◆ PROBLEM STATEMENT ◆
Write out the material again exactly, please, and omit the pictures.

◆ RECORDED DATA ◆

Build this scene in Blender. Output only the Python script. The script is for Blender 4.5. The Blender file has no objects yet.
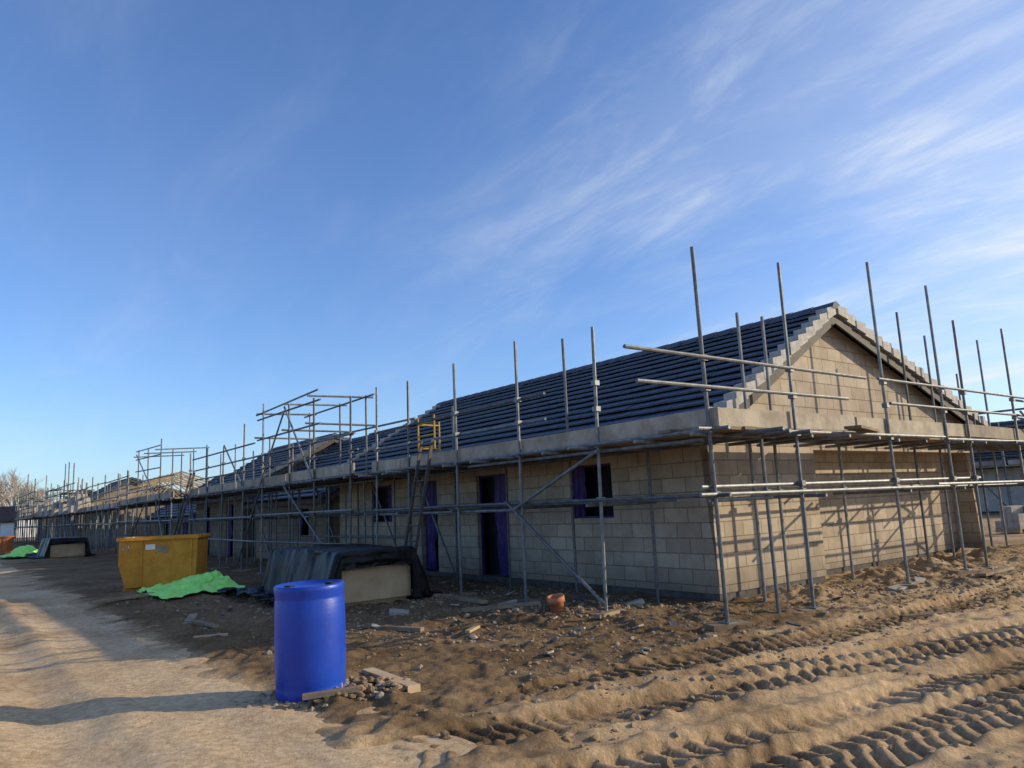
import bpy, bmesh, math, random
import numpy as np
from mathutils import Vector, Matrix, noise
random.seed(7)
scene=bpy.context.scene
COL=scene.collection
ANG=math.radians(38.0)
C=Vector((2.82,10.88,0)); G=Vector((math.cos(ANG),math.sin(ANG),0)); L=Vector((-math.sin(ANG),math.cos(ANG),0))
def W2(x,y,z=0): return C+G*x+L*y+Vector((0,0,z))
def sstep(a,b,v):
    t=min(1,max(0,(v-a)/(b-a))); return t*t*(3-2*t)

# ---------------------------------------------------------------- materials
def new_mat(name):
    m=bpy.data.materials.new(name); m.use_nodes=True
    nt=m.node_tree; b=nt.nodes['Principled BSDF']; return m,nt,b
def surf(name,c1,c2,rough=.8,scale=5.,metal=0.,bump=.2,bscale=40.,detail=6.,bdist=.01,stretch=(1,1,1),c3=None,spec=.3,vary=0.):
    m,nt,b=new_mat(name); N=nt.nodes; K=nt.links
    tc=N.new('ShaderNodeTexCoord'); mp=N.new('ShaderNodeMapping'); mp.inputs['Scale'].default_value=stretch
    K.new(tc.outputs['Object'],mp.inputs['Vector'])
    n=N.new('ShaderNodeTexNoise'); n.inputs['Scale'].default_value=scale; n.inputs['Detail'].default_value=detail; n.inputs['Roughness'].default_value=.65
    K.new(mp.outputs[0],n.inputs['Vector'])
    r=N.new('ShaderNodeValToRGB'); e=r.color_ramp.elements
    e[0].position=.35; e[0].color=(*c1,1); e[1].position=.65; e[1].color=(*c2,1)
    if c3: 
        x=r.color_ramp.elements.new(.78); x.color=(*c3,1)
    K.new(n.outputs['Fac'],r.inputs['Fac']); 
    out=r.outputs['Color']
    if vary:
        oi=N.new('ShaderNodeObjectInfo'); mr=N.new('ShaderNodeMapRange'); mr.inputs['To Min'].default_value=1-vary; mr.inputs['To Max'].default_value=1+vary*.5; K.new(oi.outputs['Random'],mr.inputs['Value'])
        hs=N.new('ShaderNodeHueSaturation'); K.new(mr.outputs[0],hs.inputs['Value']); K.new(out,hs.inputs['Color']); out=hs.outputs['Color']
    K.new(out,b.inputs['Base Color'])
    b.inputs['Roughness'].default_value=rough; b.inputs['Metallic'].default_value=metal
    b.inputs['Specular IOR Level'].default_value=spec
    n2=N.new('ShaderNodeTexNoise'); n2.inputs['Scale'].default_value=bscale; n2.inputs['Detail'].default_value=8
    K.new(mp.outputs[0],n2.inputs['Vector'])
    bp=N.new('ShaderNodeBump'); bp.inputs['Strength'].default_value=bump; bp.inputs['Distance'].default_value=bdist
    K.new(n2.outputs['Fac'],bp.inputs['Height']); K.new(bp.outputs[0],b.inputs['Normal'])
    return m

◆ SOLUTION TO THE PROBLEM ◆
Build this scene in Blender. Output only the Python script. The script is for Blender 4.5. The Blender file has no objects yet.
import bpy, bmesh, math, random
import numpy as np
from mathutils import Vector, Matrix, noise
random.seed(7)
scene=bpy.context.scene
COL=scene.collection
ANG=math.radians(38.0)
C=Vector((2.82,10.88,0)); G=Vector((math.cos(ANG),math.sin(ANG),0)); L=Vector((-math.sin(ANG),math.cos(ANG),0))
def W2(x,y,z=0): return C+G*x+L*y+Vector((0,0,z))
def sstep(a,b,v):
    t=min(1,max(0,(v-a)/(b-a))); return t*t*(3-2*t)

# ---------------------------------------------------------------- materials
def new_mat(name):
    m=bpy.data.materials.new(name); m.use_nodes=True
    nt=m.node_tree; b=nt.nodes['Principled BSDF']; return m,nt,b
def surf(name,c1,c2,rough=.8,scale=5.,metal=0.,bump=.2,bscale=40.,detail=6.,bdist=.01,stretch=(1,1,1),c3=None,spec=.3,vary=0.):
    m,nt,b=new_mat(name); N=nt.nodes; K=nt.links
    tc=N.new('ShaderNodeTexCoord'); mp=N.new('ShaderNodeMapping'); mp.inputs['Scale'].default_value=stretch
    K.new(tc.outputs['Object'],mp.inputs['Vector'])
    n=N.new('ShaderNodeTexNoise'); n.inputs['Scale'].default_value=scale; n.inputs['Detail'].default_value=detail; n.inputs['Roughness'].default_value=.65
    K.new(mp.outputs[0],n.inputs['Vector'])
    r=N.new('ShaderNodeValToRGB'); e=r.color_ramp.elements
    e[0].position=.35; e[0].color=(*c1,1); e[1].position=.65; e[1].color=(*c2,1)
    if c3: 
        x=r.color_ramp.elements.new(.78); x.color=(*c3,1)
    K.new(n.outputs['Fac'],r.inputs['Fac']); 
    out=r.outputs['Color']
    if vary:
        oi=N.new('ShaderNodeObjectInfo'); mr=N.new('ShaderNodeMapRange'); mr.inputs['To Min'].default_value=1-vary; mr.inputs['To Max'].default_value=1+vary*.5; K.new(oi.outputs['Random'],mr.inputs['Value'])
        hs=N.new('ShaderNodeHueSaturation'); K.new(mr.outputs[0],hs.inputs['Value']); K.new(out,hs.inputs['Color']); out=hs.outputs['Color']
    K.new(out,b.inputs['Base Color'])
    b.inputs['Roughness'].default_value=rough; b.inputs['Metallic'].default_value=metal
    b.inputs['Specular IOR Level'].default_value=spec
    n2=N.new('ShaderNodeTexNoise'); n2.inputs['Scale'].default_value=bscale; n2.inputs['Detail'].default_value=8
    K.new(mp.outputs[0],n2.inputs['Vector'])
    bp=N.new('ShaderNodeBump'); bp.inputs['Strength'].default_value=bump; bp.inputs['Distance'].default_value=bdist
    K.new(n2.outputs['Fac'],bp.inputs['Height']); K.new(bp.outputs[0],b.inputs['Normal'])
    return m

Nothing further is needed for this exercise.